Vinculado ao Grupo Birimbau Dourado, dirigido pelo mestre Colorau, Rey tomou parte no projeto “Capoeira na Comunidade”, atuante em várias cidades pernambucanas, como Paulista e Igaraçu. E com qual propósito? É o próprio Rey quem esclarece: “Trabalhar com crianças, adolescentes e jovens em condição de vulnerabilidade social, pra que a gente resgate tanto a cultura da capoeira como esse pessoal do submundo das drogas e do crime, porque a gente vê muitos jovens hoje se voltando pra esse lado. Nossa intenção é que essas pessoas se voltem pra cultura, pro social e pra dignidade pessoal”.
















Fundamentalmente é com as mesmas propostas do “Capoeira na Comunidade” que o contramestre Rey quer estabelecer no Centro Cultural Estrela de Lia um projeto que ele batizou de “Crianças Com Pé na Areia”, com aulas  de capoeira acontecendo inicialmente às terças e quintas-feiras pela manhã e à tarde, ficando os sábados para a prática desportiva da capoeira e ações artísticas e laborais, como samba de roda, maculelê, percussão e a modalidade de pesca com puxada de rede. Rey me esclareceu ainda que o ciclo iniciado agora seguirá até fevereiro do ano que vem, ocasião em que ocorrerá o batizado dos alunos. Ele espera conseguir apoio para que o CCEL abrigue o “Festival Vem Capoeirar”, a fim de dar maior visibilidade tanto ao projeto como ao próprio centro cultural: “As autoridades deveriam olhar pro CCEL com mais atenção, porque há muito tempo Lia vem lutando para manter a ciranda e a cultura em si”, ele destacou.

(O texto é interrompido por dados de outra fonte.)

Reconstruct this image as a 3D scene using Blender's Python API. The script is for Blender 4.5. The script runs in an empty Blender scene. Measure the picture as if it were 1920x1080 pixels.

Assim como uma ciranda não se forma com uma só pessoa e, sim, com várias que, de mãos dadas, seguem no compasso da melodia, igualmente as ações sociais requerem uma participação e uma integração coletiva. Há tempos o Centro Cultural Estrela de Lia vem buscando firmar parcerias com as iniciativas pública e privada objetivando a promoção efetiva não só de práticas artísticas e culturais, mas também de ações que desencadeiem atitudes de cidadania e que promovam o bem-estar social.